You’re also often assigned a look that doesn’t reflect who you truly are but reflects what a runway wants you to be. Platform high heels and frilly dresses and a clutch purse made from the skin of dead baby lizards. I’ve spent the better part of my two decades as an actress accumulating more designer high heels than most could ever dream of, only to hit my 30s and realize I hated wearing most of them and always had.

The worst part of this is that I can’t recall the shoes worn by any actress ever. Nor the clutch purse of dead baby lizards. Who would even care about such things? Who “assigned” you a look? Why would you comply? Where was all that fierceness and bravery you attributed to yourself and your fellow females in black?

If Oprah runs in 2020, she should consider the woman who wore red as her running mate. She may know no more about policy and governance than Oprah or Trump, but she at least did something no other woman in Hollywood had the guts to do. She refused to go along with the crowd and play the role assigned to her.

P.S. As my editor, Beth Bell, reminds me, black dresses are an excellent choice to hide the coffee stains. Whether they’re slimming, I defer to the fashion police.

*Some might assume the party’s slogan to be “identity over positions,” but it would appear the new slogan will be “vote vaginas” without regard to the transphobic undertones.

**No doubt you all know who she is. I don’t. It’s not important.

24 thoughts on “The Vice-President’s Gown

  1. Richard Kopf


    I missed it. May I assume that all the men wore Hawaiian shirts?

    Inquiring minds and all.

    All the best.


  2. Skink

    The men wore black–penises having been lost in a crap game.

    I’d vote for the woman in red, but for different reasons. I remain eternally bad.

  3. Skink

    I’m not a suggestor. Did you have to select the Plan 9 From Outer Space of music? That thing is unlikely to leave my head this week.

  4. delurking

    “You’re also often assigned a look that doesn’t reflect who you truly are but reflects what a runway wants you to be.”

    Well, yes. If you want people to pay to look at you, you have to look like what they are willing to pay to look at. If you don’t want the job, there are others.

  5. Michael McNutt

    More than ever I miss Joan Rivers commenting upon the red carpet and beyond….sure she would have loved the red dress……

  6. Matthew S Wideman

    I would feel bad for every one of the women if they weren’t either getting paid to be there, were invited to be there, receiving an award, or furthering their personal brand by being there.

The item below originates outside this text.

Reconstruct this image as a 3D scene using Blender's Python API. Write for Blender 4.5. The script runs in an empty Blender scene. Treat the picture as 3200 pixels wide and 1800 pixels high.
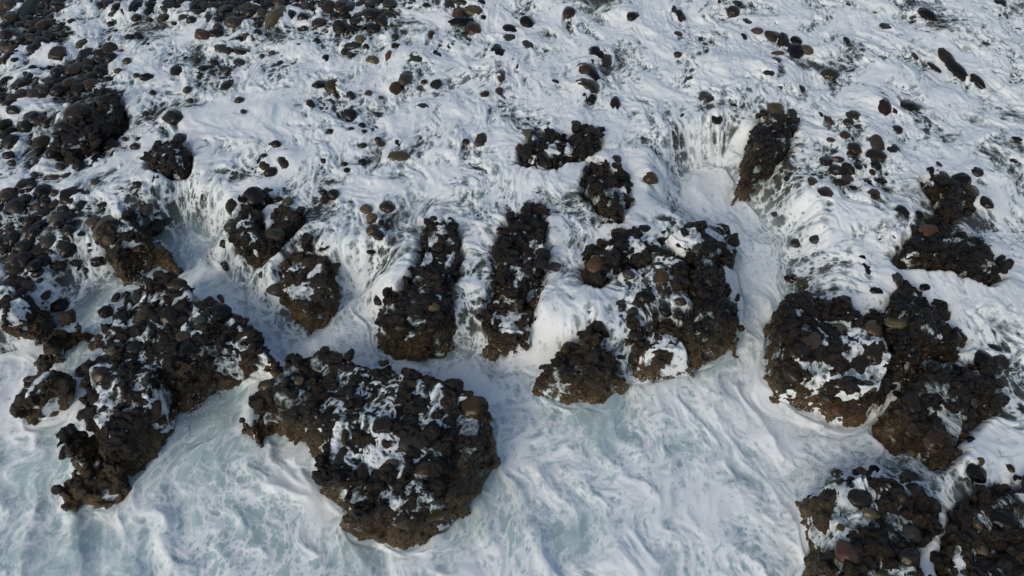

    Frankly, suits for office days only are ridiculous. I love practicing law in basketball ball shorts and a Patagonia fleeces. But, Archaic rules set down by Moses at the first law firm on Mt. Sanai require formal dress. We are all slaves to appearances.

    1. SHG Post author

      Suits don’t make me feel oppressed. They make it really easy to decide what to wear in the morning, the only choice being blue or gray.

  7. B. McLeod

    It was protest? Whew! I missed whatever segment in which they were explaining it, and thought all those people in black had to do with space aliens, and were going to blank my memory.